The present system, with its tactical voting and squeezing and so forth is anything but simple. The main reason Liberal Democrats (or rather their Liberal precursors) got behind STV (quite aside from theoretical considerations) was that too many people were saying “I like what the Liberals stand for but they haven’t got a chance, have they?” The point is that one’s vote should always count.
Hi David-1, I just don’t really like it, but I don’t want to keep going around in circles so we’ll have to discuss it another time. I’ll keep listening to what people have to say on the matter though.
@Rabih Makki
I agree with much of what you said, especially about the leader of the LibDems, Nick Clegg, I wish we had more politicians of his ilk.
Don’t allow those who rail against you bother you too much.
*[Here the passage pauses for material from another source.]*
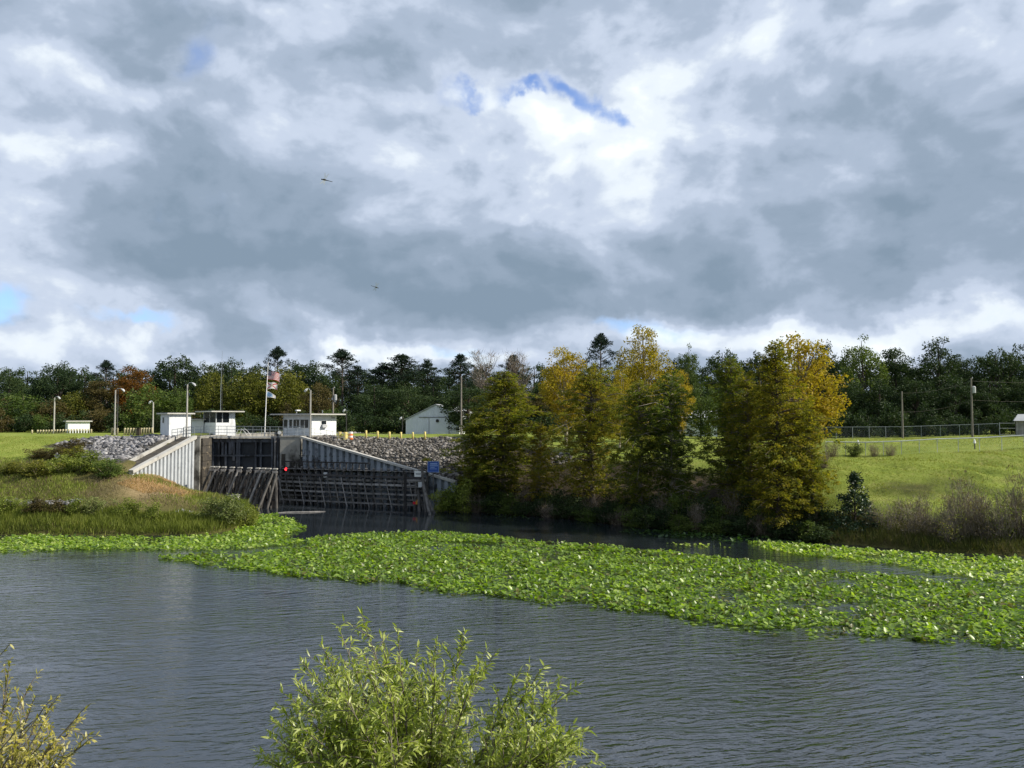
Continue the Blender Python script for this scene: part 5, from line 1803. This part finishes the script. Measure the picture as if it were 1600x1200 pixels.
MAGP = cone_bush(6.1, 3.0, 210, 150, .24)
x_ = xat(1334, 74)
plant('glossy_bush', 'dark glossy cone-shaped bush at the foot of the mown slope', 'bush', MAGP, ('bark', 'lf_mag'), x_, 74, 1.0, 1.0, None, None, ('stem', 'foliage'), z=zat(838, 74))

DRYSPOTS = [(1385, 71.5, 1.0, 1.0), (1420, 70.2, 1.15, .95), (1455, 69.5, 1.1, .9), (1478, 68.4, 1.2, 1.15), (1505, 68.6, 1.2, 1.75), (1535, 67.6, 1.25, 1.2), (1562, 67.4, 1.3, 1.35), (1590, 67.5, 1.3, 1.85), (1618, 67, 1.3, 1.6), (1400, 73.2, .9, .8), (1440, 72, 1.0, .9), (1525, 70.5, 1.1, 1.1), (1575, 70, 1.1, 1.2), (1360, 72.6, .7, .7), (1490, 71.4, 1.0, .9)]
DL = ['dry brown shrub just right of the glossy bush', 'second dry shrub right of the glossy bush, at the waterline', 'dry shrub in the middle of the right thicket', 'dry waterside shrub left of the first tall grey shrub', 'tall grey twiggy shrub, left of the two tall ones in the right thicket',
      'dry shrub between the two tall grey shrubs', 'bushy brown shrub just left of the tall shrub at the right edge', 'tall grey twiggy shrub at the right edge of the thicket', 'grey shrub cut by the right frame edge', 'low dry shrub upslope behind the glossy bush', 'low dry shrub upslope in the middle of the thicket',
      'brown shrub upslope between the tall grey shrubs', 'brown shrub upslope near the right edge', 'small dry shrub touching the glossy bush', 'low brown shrub upslope of the first tall grey one']
for i, (px_, Y_, s_, sz) in enumerate(DRYSPOTS):
    x_ = xat(px_, Y_)
    tall = sz > 1.5
    plant('dry_shrub', DL[i], 'shrub', DRY[i % 3], ('twig', 'lf_dead' if tall or i % 3 else 'lf_reed', 'twig'), x_, Y_, s_, sz, None, None, ('stems', 'foliage', 'twigs'))
for i, (px_, Y_, s_, mt, lb) in enumerate(((1300, 91.2, .8, 'lf_dead', 'dead weeds at the left end of the near fence'), (1334, 91.6, .75, 'lf_weedpale', 'pale green bush in front of the near fence'), (1366, 91.2, .6, 'lf_dead', 'brown weed clump against the near fence'), (1392, 91, .6, 'lf_dead', 'upright brown weeds at the right of the clump by the near fence'), (1285, 86, .7, 'lf_dead', 'dry weeds on the slope beside the golden tree'))):
    x_ = xat(px_, Y_)
    plant('weed_clump', lb, 'shrub', (DRY if mt == 'lf_dead' else SHRUB)[i % 3], ('twig', mt, 'twig'), x_, Y_, s_, s_ * .85, None, None, ('stems', 'foliage', 'twigs'))

# shrubs of the left bank
LB = [(60, 92, 1.5, .75, 'lf_olive', 'broad olive shrub below the diamond sign'), (100, 93, 1.6, .8, 'lf_weed', 'green shrub right below the diamond sign'), (140, 93.5, 1.5, .85, 'lf_weed', 'green shrub left of the straw mound'),
      (172, 92, 1.3, .8, 'lf_green', 'green shrub at the edge of the straw mound'), (20, 93, 1.2, .6, 'lf_olive', 'low olive shrub at the left edge below the lawn'), (80, 100.5, 1.2, .55, 'lf_brown', 'brown shrub beside the diamond sign'), (60, 101.5, 1.1, .5, 'lf_brown', 'brown weeds left of the diamond sign'), (115, 101, 1.2, .6, 'lf_olive', 'olive weeds at the foot of the left riprap'), (120, 105.5, 1.0, .5, 'lf_brown', 'brown weeds on the lawn edge above the riprap'), (100, 104, 1.0, .5, 'lf_brown', 'brown weeds on the lawn edge left of the riprap'),
      (355, 80.5, 1.25, 1.15, 'lf_weedpale', 'pale green bush at the tip of the point'), (330, 81.5, 1.1, .9, 'lf_weedpale', 'pale green bush left of the one at the tip'), (383, 83, 1.0, .9, 'lf_reed', 'brownish bush at the right end of the point'), (365, 87, 1.0, .8, 'lf_weed', 'green bush behind the tip of the point, under the timber fence'),
      (120, 80.5, .9, .8, 'lf_weed', 'green waterside bush in the middle of the left reeds'), (150, 81, .9, .75, 'lf_weedpale', 'pale bush in the left reeds below the stones'), (205, 80.5, .9, .75, 'lf_weed', 'green bush in front of the straw bank'), (240, 80.2, .8, .7, 'lf_weed', 'low green bush right of the one in front of the straw bank'), (15, 80.5, 1.0, .7, 'lf_weed', 'green waterside bush at the left edge'), (60, 80, 1.0, .75, 'lf_brown', 'dark brown waterside thicket left of the green bush'), (90, 80.2, .9, .7, 'lf_brown', 'dark brown waterside thicket beside the green bush')]
for i, (px_, Y_, s_, sz, mt, lb) in enumerate(LB):
    x_ = xat(px_, Y_, 760)
    plant('bank_shrub', lb, 'shrub', SHRUB[i % 3], ('twig', mt, None), x_, Y_, s_, sz * 1.05, None, None, ('stems', 'foliage', 'twigs'))


# ------------------------------------------------------------------ grasses
def scatter(poly, n):
    poly = np.array(poly, float)
    lo, hi = poly.min(0), poly.max(0)
    out_ = np.empty((0, 2))
    while len(out_) < n:
        c_ = rng.uniform(lo, hi, (n * 2, 2))
        out_ = np.vstack([out_, c_[in_poly(c_[:, 0], c_[:, 1], poly)]])
    return out_[:n]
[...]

There are some who seem to enjoy personal attacks rather than sticking to the exploration or the issues raised by the initial author.
After saying that our right to free speech means everyone has the right to express themselves as they see fit, even if what they say (unfortunately, with some exceptions) makes little sense and causes offence.
We have the right to respond in kind – or not.
@ Roland
“which to me seems to be more about the principles, vision, values and objectives of the governing alliance/coalition, than specific policies.”
I am not sure that the three things I have as red lines could be included in any woolly agreement that only talked about principles, vision, values and objectives.
This government has said it will protect the vulnerable, but it hasn’t stopped it apply sanctions to those with mental health issues and having Work Capability Assessments that are not fit for purpose. It talks about building more houses but hasn’t a target as I would like to see. What principles would you set out to ensure that only £3bn was cut from the Welfare?